Originally Posted by
brendog
Yeah, I probably should have been more specific. 1TB would be more than enough, as I haven't even filled half of my 512GB HD as of right now, thanks to network and cloud storage, plus several multi-TB portable drives. I'd mainly want a SSD for the speed and durability.
Durability is huge; when I initially went SSD (very early), the speed benefits were somewhat less clear, but I was killing about one laptop hard drive a year with drops.
I've got pretty much my whole life on my laptop (100+TB of pictures, for one) ... plus 3 OSes (Windows 8.1, 7, and Linux... plus virtual machines for XP and an alternate Linux distro) and have 2x 1TB drives in it now (and about 700gb free, since the 2nd was upgraded from an a 256gb very recently.)

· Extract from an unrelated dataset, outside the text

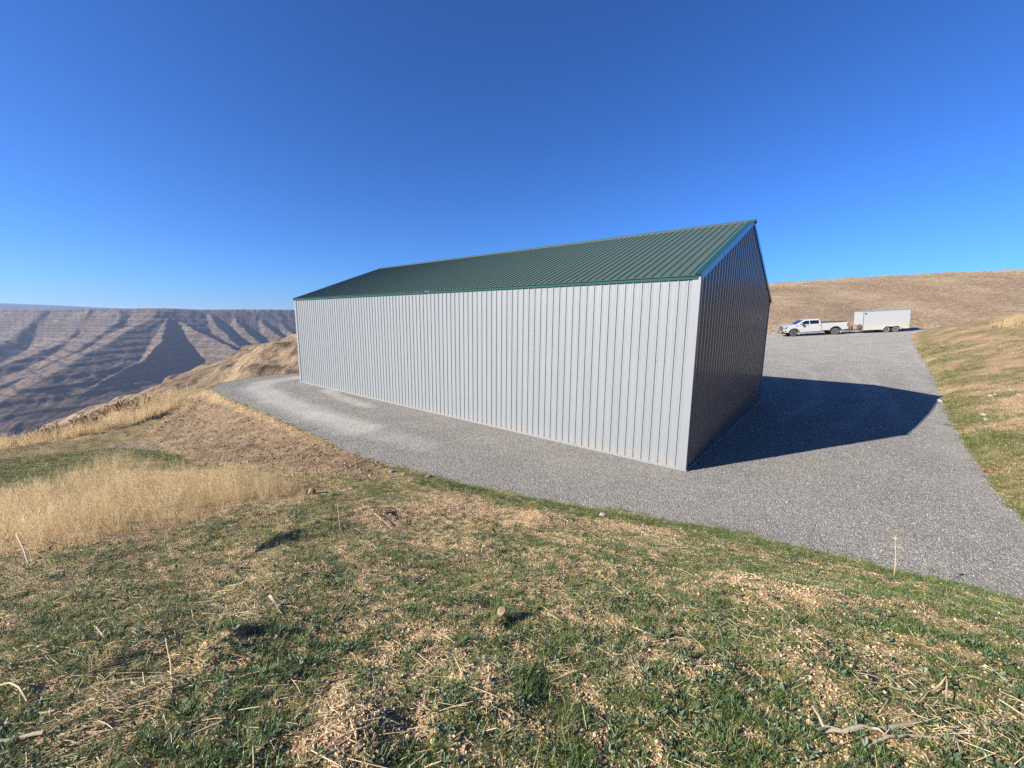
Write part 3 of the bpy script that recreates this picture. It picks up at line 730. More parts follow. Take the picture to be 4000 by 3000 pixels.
for y, s in ((0, -1), (BL, 1)):
    for k, (x0, x1) in enumerate(run_pieces(-.024, BW + .024, 4)):
        p = .002 * (k % 2); q0, q1 = sorted((y + s * (.060 + p), y + s * .0375)); put('base_trim', MB().box(x0, x1, q0, q1, 0, .05).mesh('base_trim', M_TRIM_W))
    # rake trim: a face board and a flange folded over the roof
    for side in (0, 1):
        f = roof_pt if side == 0 else roof_pt2
        ends = run_pieces(-.075, BW / 2 - .002, 3) if side == 0 else run_pieces(XE + .015, BW / 2 + .002, 3)
        for k, (x0, x1) in enumerate(ends):
            p = .003 * (k % 2); ya, yb = y + s * (.062 + p), y + s * .040
            if s > 0: pass
            q = [f(x0, -.125, ya), f(x1, -.125, ya), f(x1, -.125, yb), f(x0, -.125, yb), f(x0, .030 + p, ya), f(x1, .030 + p, ya), f(x1, .030 + p, yb), f(x0, .030 + p, yb)]
            mb = MB().hexa(q); yi = y - s * .11
            mb.hexa([f(x0, .0195, yb), f(x1, .0195, yb), f(x1, .0195, yi), f(x0, .0195, yi), f(x0, .0285 + p, yb), f(x1, .0285 + p, yb), f(x1, .0225 + p, yi), f(x0, .0225 + p, yi)])
            put('rake_trim', mb.mesh('rake_trim', M_TRIM_G))
# soffit box under the far eave
put('soffit', MB().prism([(BW + .026, roof_z(0) - .10), (BW + OV, EAVE - .22 - OV * SLOPE), (BW + OV, EAVE - OV * SLOPE - .03), (BW + .026, EAVE - .03)], -.028, BL + .028, 1).mesh('soffit', M_DARK))
# screws beside every rib on girts and purlins
mb = MB()
hexp = [(math.cos(k * math.pi / 3), math.sin(k * math.pi / 3)) for k in range(6)]
for zrow in (.14, .80, 1.46, 2.12, 2.78, 3.44, 4.10, 4.66):
    for k in range(95):
        y = Y0 + .1143 + k * PITCH - .038; rr_ = .007; dz = random.uniform(-.006, .006)
        v = [(xx, y + rr_ * a, zrow + dz + rr_ * b) for xx in (-.002, -.008) for a, b in hexp]
        mb.add(v, [(6, 7, 8, 9, 10, 11)] + [(i, (i + 1) % 6, 6 + (i + 1) % 6, 6 + i) for i in range(6)])
for xr in (.15, 1.1, 2.1, 3.1, 4.1, 5.1, 5.6):
    for k in range(95):
        y = Y0 + .1143 + k * PITCH + .036; rr_ = .0085; x = xr + random.uniform(-.01, .01)
        v = [roof_pt(x + rr_ * a, up, y + rr_ * b) for up in (.001, .007) for a, b in hexp]
        mb.add(v, [(6, 7, 8, 9, 10, 11)] + [(i, (i + 1) % 6, 6 + (i + 1) % 6, 6 + i) for i in range(6)])
tag(put('screws', mb.mesh('screws', M_SCREW)), kind='stuff')
# ---------------------------------------------------------------- pickup and cargo trailer
def paint_dirty(name, col, dirt, z0, z1, amt=.8):
    m = N(name); P = m.objco(); sx = m.n('ShaderNodeSeparateXYZ'); m.l(P, sx.inputs[0])
    n1 = m.noise(3.5, 6, .65, P)
    hgt = m.n('ShaderNodeMapRange'); hgt.inputs['From Min'].default_value = z1; hgt.inputs['From Max'].default_value = z0; m.l(sx.outputs[2], hgt.inputs['Value'])
    k = m.math('MULTIPLY', m.math('MULTIPLY', hgt.outputs[0], n1.outputs['Fac']), amt * 1.6); 
    c = m.mix(tuple(col), tuple(dirt), k); m.l(c, m.b.inputs['Base Color'])
    m.l(m.math('ADD', m.math('MULTIPLY', k, .5), .28), m.b.inputs['Roughness']); m.b.inputs['Coat Weight'].default_value = .35; m.b.inputs['Coat Roughness'].default_value = .08
    return m.m
M_WHITE = paint_dirty('white_truck_paint', (.36, .36, .355), (.40, .34, .26), .35, .95, .7)
M_TWHITE = paint_dirty('white_trailer_skin', (.34, .34, .336), (.46, .385, .265), .30, 1.15, .75)
M_BLACKP = plain('black_plastic', (.022, .022, .024), .55, var=.25)
M_TYRE = plain('dusty_rubber', (.060, .056, .050), .9, var=.35, scale=14)
M_GLASS = plain('dark_tinted_glass', (.006, .007, .009), .06, var=.0, coat=.6, spec=.7)
M_CHROME = plain('chrome', (.62, .63, .65), .14, 1.0, var=.05)
M_RIM = plain('dark_alloy', (.10, .10, .105), .30, .8)
M_SPOKE = plain('machined_alloy', (.42, .42, .43), .28, .9)
M_LAMP = plain('headlamp_lens', (.55, .60, .68), .08, .0, var=.05, coat=1.0)
M_RED = plain('red_lens', (.22, .012, .014), .15, var=.1, coat=.8)
M_AMBER = plain('amber_lens', (.55, .20, .02), .2, coat=.5)
M_ALU = plain('aluminium_trim', (.50, .505, .51), .38, .85, var=.08)
M_PLATE = plain('diamond_plate', (.36, .35, .33), .42, .7, var=.18, scale=25, bump=.4)
M_DUSTWHEEL = plain('dusty_steel_wheel', (.42, .37, .28), .7, .0, var=.25, scale=20)
M_RUST = plain('weathered_tongue_steel', (.12, .085, .06), .7, .2, var=.4)
M_TAN = plain('tan_plastic', (.28, .20, .13), .7, var=.2)
M_MIRROR = plain('mirror_cap', (.45, .46, .48), .12, .9)

U = Vector((-.954, .30, 0)).normalized()
def stand_on(root, cx, cy, xa, xb, half):
    """seat a vehicle on the sloping yard: contact points fore and aft, left and right"""
    left = Vector((-U.y, U.x, 0))
    def gz(dx, dy):
        q = Vector((cx, cy, 0)) + U * dx + left * dy
        return float(z_yard(np.array([q.x]), np.array([q.y]))[0])
    zf = (gz(xa, half) + gz(xa, -half)) / 2; zr_ = (gz(xb, half) + gz(xb, -half)) / 2
    zl = (gz(xa, half) + gz(xb, half)) / 2; zrr = (gz(xa, -half) + gz(xb, -half)) / 2
    ax = (U * (xa - xb) + Vector((0, 0, zf - zr_))).normalized(); ay = (left * (2 * half) + Vector((0, 0, zl - zrr))).normalized()
    az_ = ax.cross(ay).normalized(); ay = az_.cross(ax)
    t = xa / (xa - xb); z0 = zf + (zr_ - zf) * t
    M = Matrix((ax, ay, az_)).transposed().to_4x4(); M.translation = (cx, cy, z0 + .004)
    root.matrix_world = M

def arc(cx, cz, r, a0, a1, n=10):
    return [(cx + r * math.cos(math.radians(a0 + (a1 - a0) * i / n)), cz + r * math.sin(math.radians(a0 + (a1 - a0) * i / n))) for i in range(n + 1)]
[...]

Between the crap processor, the lack of RAM, and the fact that the Inspiron weighs roughly 20kg, it was possibly the worst choice they could have made for traveling employees.

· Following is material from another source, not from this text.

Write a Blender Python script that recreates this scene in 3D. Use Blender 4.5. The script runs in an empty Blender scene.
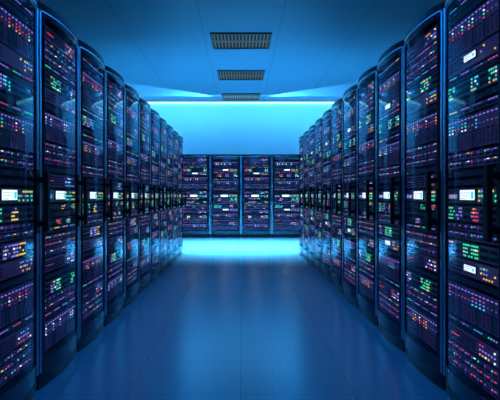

That sounds like the guys who were selecting laptop for my employer's professional services organization back around 2005-2006. They bought 17" Entertainment notebooks. On the earlier of the two models (Inspiron 9300) they got them with a big GPU, too, and the attendant extra heat sink and fan... at least the 2nd (9400) was slightly lighter without the GPU.
The first of the two was old enough that in laptops there pretty much only were only pretty much crap processors to be had; the second was decent when it came out although for no good reason they kept ordering the Core Duo when the much improved Core 2 Duos came out for another year and a half.
Absolutely beautiful screens, though; when they disposed of a bunch, I rescued two (one to run, one for parts) and dropped a C2D 2ghz into it. Makes a pretty nice media player and terminal for use around the house.
I was (and am) in software development and in particular we do big customer-hosted enterprise apps where it's a HUGE convenience to be able to build and test the whole app on your own machine rather than building and deploying on the network somewhere. Nobody even thought about using a laptop for our kind of development back then; the first machine anyone liked enough to make an optional standard for developers was when the first good quad-core laptop chips came out in very early 2011.
Surprisingly, after a decade and a half of "no matter how fast we buy, it's not fast enough" for my work the first generation i7 quad core desktops we bought in 2009 and the first generation quad core i7 laptops we bought in 2011 have all remained pretty good for use now. It's been really nice to actually have machines stay ahead of needs... even if it is a bit weird to see other developers deciding not to bother to take an offered upgrade when the machines go out of warranty.
Originally Posted by
Loren Pechtel
But it's an old one he's talking about.
Actually, he was talking about both -- saying that at the < $500 range, both older and newer ones were still topping out at 4gb.
"Over 4 years old" covers a broad range, and the nearer end of that is also going to be essentially 100% 64-bit systems.